From the line that includes "Continue the Blender" to the last line of the data, quote each line precisely; both boundary lines belong in the answer.

RECORDED INFORMATION:
_ _ _ _

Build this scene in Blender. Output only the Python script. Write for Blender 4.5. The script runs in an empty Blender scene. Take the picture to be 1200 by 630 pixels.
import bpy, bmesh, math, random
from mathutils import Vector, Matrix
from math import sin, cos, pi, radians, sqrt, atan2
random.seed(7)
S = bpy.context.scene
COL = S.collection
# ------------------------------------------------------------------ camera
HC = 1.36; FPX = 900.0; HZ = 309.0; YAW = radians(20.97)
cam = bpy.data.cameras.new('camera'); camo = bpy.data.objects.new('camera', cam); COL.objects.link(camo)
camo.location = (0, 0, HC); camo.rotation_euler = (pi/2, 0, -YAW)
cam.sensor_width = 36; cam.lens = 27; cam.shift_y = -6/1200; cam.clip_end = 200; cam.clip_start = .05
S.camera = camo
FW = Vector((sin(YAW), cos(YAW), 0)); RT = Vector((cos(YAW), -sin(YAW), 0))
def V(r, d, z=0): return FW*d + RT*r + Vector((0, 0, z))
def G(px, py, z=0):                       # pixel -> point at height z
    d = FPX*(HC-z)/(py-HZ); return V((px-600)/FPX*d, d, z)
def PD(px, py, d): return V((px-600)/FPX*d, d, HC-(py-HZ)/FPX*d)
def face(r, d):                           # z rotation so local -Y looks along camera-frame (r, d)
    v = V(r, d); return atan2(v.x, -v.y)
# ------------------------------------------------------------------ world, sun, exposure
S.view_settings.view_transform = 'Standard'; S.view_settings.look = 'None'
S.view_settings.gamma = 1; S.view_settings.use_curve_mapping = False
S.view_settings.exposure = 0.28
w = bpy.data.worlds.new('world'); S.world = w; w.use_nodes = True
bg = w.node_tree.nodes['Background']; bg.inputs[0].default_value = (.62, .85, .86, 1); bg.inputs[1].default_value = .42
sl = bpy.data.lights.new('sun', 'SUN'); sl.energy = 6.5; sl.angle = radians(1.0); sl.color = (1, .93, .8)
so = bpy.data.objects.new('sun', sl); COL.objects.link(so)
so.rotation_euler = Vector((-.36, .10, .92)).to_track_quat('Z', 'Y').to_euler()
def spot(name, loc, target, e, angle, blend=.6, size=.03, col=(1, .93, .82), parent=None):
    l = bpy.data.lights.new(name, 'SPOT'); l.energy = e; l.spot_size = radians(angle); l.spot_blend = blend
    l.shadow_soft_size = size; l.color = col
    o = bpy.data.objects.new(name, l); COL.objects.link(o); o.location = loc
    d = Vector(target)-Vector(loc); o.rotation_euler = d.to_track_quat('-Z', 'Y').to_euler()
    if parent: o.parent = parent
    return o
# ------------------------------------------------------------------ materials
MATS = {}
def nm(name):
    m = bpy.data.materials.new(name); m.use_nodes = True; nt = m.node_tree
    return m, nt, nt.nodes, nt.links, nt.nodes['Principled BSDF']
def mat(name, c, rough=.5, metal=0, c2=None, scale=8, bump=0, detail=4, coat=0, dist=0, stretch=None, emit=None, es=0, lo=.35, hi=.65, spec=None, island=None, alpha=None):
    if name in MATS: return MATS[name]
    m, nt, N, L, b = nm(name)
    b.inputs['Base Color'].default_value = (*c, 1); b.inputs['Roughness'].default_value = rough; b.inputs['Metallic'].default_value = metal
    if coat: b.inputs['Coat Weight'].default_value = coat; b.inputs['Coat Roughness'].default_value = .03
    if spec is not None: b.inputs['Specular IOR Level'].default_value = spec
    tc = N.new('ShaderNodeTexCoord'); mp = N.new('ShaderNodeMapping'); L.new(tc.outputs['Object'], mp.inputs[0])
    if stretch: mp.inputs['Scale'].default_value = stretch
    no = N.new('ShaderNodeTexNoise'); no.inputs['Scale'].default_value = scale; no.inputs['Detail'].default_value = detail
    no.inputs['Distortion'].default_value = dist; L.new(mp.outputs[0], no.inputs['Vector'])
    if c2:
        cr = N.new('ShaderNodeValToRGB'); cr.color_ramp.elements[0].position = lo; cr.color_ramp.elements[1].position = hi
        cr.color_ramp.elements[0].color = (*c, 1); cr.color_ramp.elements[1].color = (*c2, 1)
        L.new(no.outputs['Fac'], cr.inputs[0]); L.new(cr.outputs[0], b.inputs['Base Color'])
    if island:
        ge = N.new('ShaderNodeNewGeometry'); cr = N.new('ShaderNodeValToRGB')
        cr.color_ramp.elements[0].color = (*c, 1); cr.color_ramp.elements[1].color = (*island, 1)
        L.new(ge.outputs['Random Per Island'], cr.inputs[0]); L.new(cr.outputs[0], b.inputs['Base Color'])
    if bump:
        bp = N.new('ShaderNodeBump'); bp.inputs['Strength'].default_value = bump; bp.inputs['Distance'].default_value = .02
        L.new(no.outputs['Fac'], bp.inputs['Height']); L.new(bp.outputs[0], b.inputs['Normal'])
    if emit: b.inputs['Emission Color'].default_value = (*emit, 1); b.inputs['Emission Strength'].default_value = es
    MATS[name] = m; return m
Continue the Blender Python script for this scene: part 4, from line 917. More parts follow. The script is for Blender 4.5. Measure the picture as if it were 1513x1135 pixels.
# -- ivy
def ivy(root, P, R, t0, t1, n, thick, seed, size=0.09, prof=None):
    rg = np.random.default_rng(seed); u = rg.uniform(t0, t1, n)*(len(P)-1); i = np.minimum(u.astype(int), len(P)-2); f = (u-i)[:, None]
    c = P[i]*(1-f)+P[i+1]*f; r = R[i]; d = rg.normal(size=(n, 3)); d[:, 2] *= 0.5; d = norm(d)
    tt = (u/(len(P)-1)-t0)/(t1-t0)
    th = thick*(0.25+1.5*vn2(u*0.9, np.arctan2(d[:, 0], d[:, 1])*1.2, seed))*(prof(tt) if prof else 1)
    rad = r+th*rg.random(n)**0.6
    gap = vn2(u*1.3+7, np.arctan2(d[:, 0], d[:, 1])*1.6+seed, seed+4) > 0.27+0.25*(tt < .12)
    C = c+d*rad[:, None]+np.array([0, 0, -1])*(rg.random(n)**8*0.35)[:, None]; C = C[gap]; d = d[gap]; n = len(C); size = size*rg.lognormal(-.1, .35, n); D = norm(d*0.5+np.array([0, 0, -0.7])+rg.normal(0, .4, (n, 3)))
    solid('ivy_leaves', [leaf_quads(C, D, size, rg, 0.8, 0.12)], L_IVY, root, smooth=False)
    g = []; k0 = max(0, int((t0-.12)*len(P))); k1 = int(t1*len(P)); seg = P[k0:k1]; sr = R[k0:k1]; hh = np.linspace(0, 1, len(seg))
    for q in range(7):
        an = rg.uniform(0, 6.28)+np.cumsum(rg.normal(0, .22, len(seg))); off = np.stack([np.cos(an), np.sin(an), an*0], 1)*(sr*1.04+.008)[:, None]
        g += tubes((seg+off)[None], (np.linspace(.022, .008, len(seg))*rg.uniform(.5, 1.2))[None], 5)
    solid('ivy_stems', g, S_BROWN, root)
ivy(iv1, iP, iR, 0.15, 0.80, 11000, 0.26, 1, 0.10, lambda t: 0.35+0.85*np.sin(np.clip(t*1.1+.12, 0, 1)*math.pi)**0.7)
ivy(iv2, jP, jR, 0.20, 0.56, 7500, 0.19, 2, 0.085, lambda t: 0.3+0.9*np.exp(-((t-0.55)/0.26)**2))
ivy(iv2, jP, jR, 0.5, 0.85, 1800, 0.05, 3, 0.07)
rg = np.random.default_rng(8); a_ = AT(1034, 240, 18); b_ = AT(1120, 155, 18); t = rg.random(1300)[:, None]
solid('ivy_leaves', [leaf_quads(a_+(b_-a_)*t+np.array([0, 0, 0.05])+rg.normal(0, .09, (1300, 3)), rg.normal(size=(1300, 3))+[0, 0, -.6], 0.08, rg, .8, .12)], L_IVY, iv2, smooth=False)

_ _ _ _

RESPONSE BELOW:
Continue the Blender Python script for this scene: part 4, from line 917. More parts follow. The script is for Blender 4.5. Measure the picture as if it were 1513x1135 pixels.
# -- ivy
def ivy(root, P, R, t0, t1, n, thick, seed, size=0.09, prof=None):
    rg = np.random.default_rng(seed); u = rg.uniform(t0, t1, n)*(len(P)-1); i = np.minimum(u.astype(int), len(P)-2); f = (u-i)[:, None]
    c = P[i]*(1-f)+P[i+1]*f; r = R[i]; d = rg.normal(size=(n, 3)); d[:, 2] *= 0.5; d = norm(d)
    tt = (u/(len(P)-1)-t0)/(t1-t0)
    th = thick*(0.25+1.5*vn2(u*0.9, np.arctan2(d[:, 0], d[:, 1])*1.2, seed))*(prof(tt) if prof else 1)
    rad = r+th*rg.random(n)**0.6
    gap = vn2(u*1.3+7, np.arctan2(d[:, 0], d[:, 1])*1.6+seed, seed+4) > 0.27+0.25*(tt < .12)
    C = c+d*rad[:, None]+np.array([0, 0, -1])*(rg.random(n)**8*0.35)[:, None]; C = C[gap]; d = d[gap]; n = len(C); size = size*rg.lognormal(-.1, .35, n); D = norm(d*0.5+np.array([0, 0, -0.7])+rg.normal(0, .4, (n, 3)))
    solid('ivy_leaves', [leaf_quads(C, D, size, rg, 0.8, 0.12)], L_IVY, root, smooth=False)
    g = []; k0 = max(0, int((t0-.12)*len(P))); k1 = int(t1*len(P)); seg = P[k0:k1]; sr = R[k0:k1]; hh = np.linspace(0, 1, len(seg))
    for q in range(7):
        an = rg.uniform(0, 6.28)+np.cumsum(rg.normal(0, .22, len(seg))); off = np.stack([np.cos(an), np.sin(an), an*0], 1)*(sr*1.04+.008)[:, None]
        g += tubes((seg+off)[None], (np.linspace(.022, .008, len(seg))*rg.uniform(.5, 1.2))[None], 5)
    solid('ivy_stems', g, S_BROWN, root)
ivy(iv1, iP, iR, 0.15, 0.80, 11000, 0.26, 1, 0.10, lambda t: 0.35+0.85*np.sin(np.clip(t*1.1+.12, 0, 1)*math.pi)**0.7)
ivy(iv2, jP, jR, 0.20, 0.56, 7500, 0.19, 2, 0.085, lambda t: 0.3+0.9*np.exp(-((t-0.55)/0.26)**2))
ivy(iv2, jP, jR, 0.5, 0.85, 1800, 0.05, 3, 0.07)
rg = np.random.default_rng(8); a_ = AT(1034, 240, 18); b_ = AT(1120, 155, 18); t = rg.random(1300)[:, None]
solid('ivy_leaves', [leaf_quads(a_+(b_-a_)*t+np.array([0, 0, 0.05])+rg.normal(0, .09, (1300, 3)), rg.normal(size=(1300, 3))+[0, 0, -.6], 0.08, rg, .8, .12)], L_IVY, iv2, smooth=False)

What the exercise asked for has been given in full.